After the Crash

For as long as the present economic system lumbers along, Keynesians will control the levers of power and influence. But when at last the system goes down in a heap, and central banks cannot restore the system, there will be a quest for answers.

Keynesians have the long-run disadvantage of being in control of the tax-funded educational system. They are in charge of the major economic institution of our day, the Federal Reserve System. They will get blamed. When people’s retirement plans are smashed, they are going to look for somebody to blame. That means Keynesians. The Keynesians will not be able to transfer this responsibility to somebody else. When you are in charge, the buck stops on your desk. In the case of Federal Reserve policy, it’s not just the buck that stops on your desk. It’s trillions of bucks.

Academic economists never want to take responsibility for the outcome of their recommended policies. They always try to blame somebody else for not having implemented what the recommended. But when you come to the 14 people who are on the Federal Open Market Committee, which sets policy for the Federal Reserve, there is no place to hide. The FOMC almost always is unanimous in its policy recommendations. There may be one dissenter, but that’s about it. So, there really is no place to hide. When the Federal Reserve finally is not in a position to restore economic growth by means of inflating the currency, Keynesians are going to get blamed.

When you live by the Federal Reserve, you die by the Federal Reserve.

HOW KEYNESIANS CONQUERED

I first began reading economics in 1958. Like so many of my contemporaries who began to study free market economics in that era, I was introduced to economics by The Freeman. The editor was a good writer, and he did not let bad writers’ articles into the magazine.

In 1960, I took my first course in college-level economics. The instructor seemed incompetent to me. In reviewing his economic textbook 55 years later, I am still convinced that he was indeed incompetent. He was never famous. He never got tenure. He disappeared into academic oblivion. He was a Keynesian.

I understood from my time in that class that academic economics is not based on any kind of logic that the average person can follow. This is one of the advantages that free market economists have. John Maynard Keynes could write cogent prose, but The General Theory (1936) is incoherent. Yet it gained an army of academic followers. It is the classic case of the emperor who had no clothes.

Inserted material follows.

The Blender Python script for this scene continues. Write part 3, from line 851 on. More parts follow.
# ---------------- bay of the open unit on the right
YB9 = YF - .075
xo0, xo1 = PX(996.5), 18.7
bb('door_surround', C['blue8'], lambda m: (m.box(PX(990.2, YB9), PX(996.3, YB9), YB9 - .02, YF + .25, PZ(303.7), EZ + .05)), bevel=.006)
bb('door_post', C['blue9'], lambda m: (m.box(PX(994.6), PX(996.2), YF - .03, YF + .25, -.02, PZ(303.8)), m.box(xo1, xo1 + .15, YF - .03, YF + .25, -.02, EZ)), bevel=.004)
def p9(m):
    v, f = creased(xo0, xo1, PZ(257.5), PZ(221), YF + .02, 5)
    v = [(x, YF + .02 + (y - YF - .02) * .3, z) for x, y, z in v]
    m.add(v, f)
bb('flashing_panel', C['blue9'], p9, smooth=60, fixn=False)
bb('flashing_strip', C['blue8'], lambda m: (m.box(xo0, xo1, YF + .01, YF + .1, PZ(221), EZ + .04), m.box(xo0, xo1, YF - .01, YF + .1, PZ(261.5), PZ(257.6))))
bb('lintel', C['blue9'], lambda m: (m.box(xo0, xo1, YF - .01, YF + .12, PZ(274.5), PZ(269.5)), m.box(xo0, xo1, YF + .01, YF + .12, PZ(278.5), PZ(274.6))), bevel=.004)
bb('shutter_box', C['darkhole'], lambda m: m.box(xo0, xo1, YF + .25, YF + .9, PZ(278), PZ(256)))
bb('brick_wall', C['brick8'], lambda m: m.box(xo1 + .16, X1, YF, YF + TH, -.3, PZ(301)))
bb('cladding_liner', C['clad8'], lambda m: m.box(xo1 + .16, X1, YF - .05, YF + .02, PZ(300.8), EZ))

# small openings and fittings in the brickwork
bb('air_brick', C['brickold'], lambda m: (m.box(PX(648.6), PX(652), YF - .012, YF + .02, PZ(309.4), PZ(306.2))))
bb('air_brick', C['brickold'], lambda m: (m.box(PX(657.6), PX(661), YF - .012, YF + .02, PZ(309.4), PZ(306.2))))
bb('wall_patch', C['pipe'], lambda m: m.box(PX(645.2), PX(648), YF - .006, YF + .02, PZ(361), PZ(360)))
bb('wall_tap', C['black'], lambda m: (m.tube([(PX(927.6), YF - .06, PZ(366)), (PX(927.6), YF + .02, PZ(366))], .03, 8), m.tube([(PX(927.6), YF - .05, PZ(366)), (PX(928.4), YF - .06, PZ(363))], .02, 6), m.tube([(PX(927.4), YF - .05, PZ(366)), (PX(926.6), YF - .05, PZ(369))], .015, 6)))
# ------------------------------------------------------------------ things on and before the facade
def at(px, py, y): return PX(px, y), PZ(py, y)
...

How did Keynes get his followers? Because he defended what the academic world wanted in 1936. It defended government intervention. Governments had been intervening for five years by the time the book was published. There was no academic defense of this intervention. Younger economists had become disillusioned with free market economics, because free market economists, with the exception of the Austrians, could not explain why the depression in 1936 was as bad as it was in 1931.

In other words, there was a loss of faith among younger economist regarding the academic establishment of 1936. The older academic economists in 1936 could not avoid this responsibility. The buck stopped there. They never recovered. By 1946, the year of Keynes’s death, among younger economists, Keynesianism was becoming dominant. With the publication of Samuelson’s textbook in 1948, it became dominant. By 1950, Keynesians dominated the economics profession, and the old-timers who may not have agreed were unable to follow the logic of Keynesianism. They were unable to do the mathematics that Samuelson was able to do. They looked like old fogies. They in fact were old fogies. They were not Austrian fogies. They could not defend their position.

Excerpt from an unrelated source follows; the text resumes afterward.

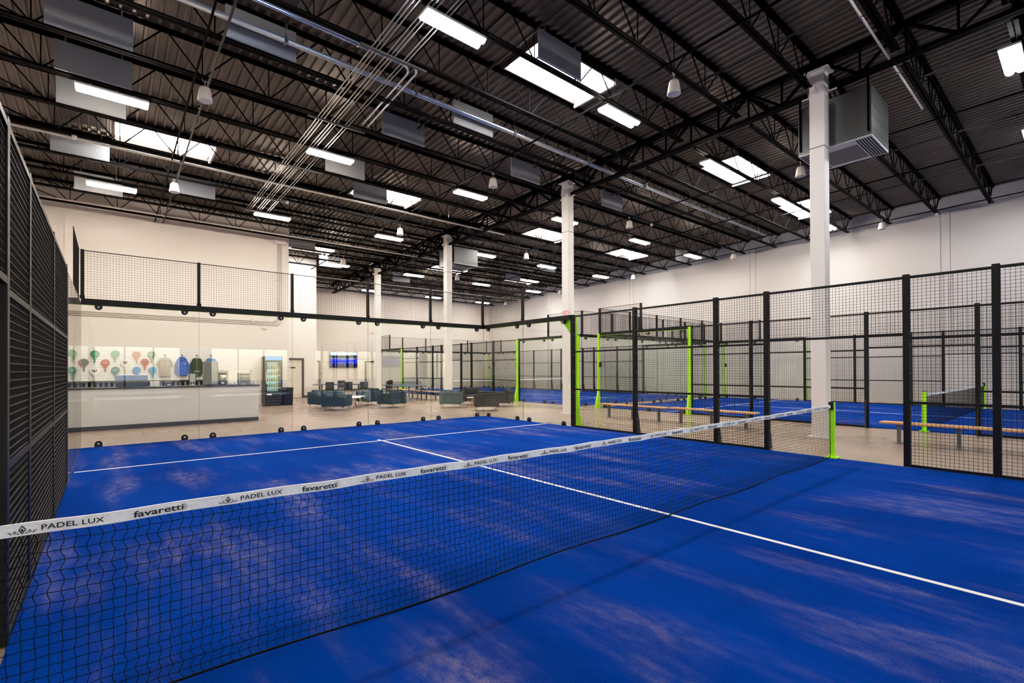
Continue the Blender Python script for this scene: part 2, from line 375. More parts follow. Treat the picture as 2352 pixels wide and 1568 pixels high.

Today, the Keynesians are in the position of the non-Austrian economists in 1930. Things look shaky, but not out of control. The Federal Reserve seems to be beyond criticism. Central banking runs the world, but the world is obviously in trouble.

ACADEMIC SCREENING

Keynesians are not good writers. When it gets down to explaining economic cause-and-effect to the average person, the Keynesians helpless. The average person cannot follow Keynesian logic. There is a reason for this: there is no logic to it. The General Theory is illogical.

Most critics inside the academic establishment had been fearful of saying this directly. They may refer to the dense text of the book, but they do not come out and say that the book was completely illogical. That would mean that their colleagues are holding to a system that is, at bottom, illogical. This would be true, but would keep you from getting tenure.

Outside of the Keynesian academic establishment, there have been a few people who have said that Keynes’s book is incoherent, and there is no logic to his system. The best example is Henry Hazlitt, but he only said it in 1959, and almost nobody read the book: The Failure of the “New Economics.” The book is never footnoted by scholars. It is a fine book, but it was not written for an academic audience. It was not written in academic jargon. This is why it had zero influence in academia. It never had enough book sales within the conservative movement to gain a reputation.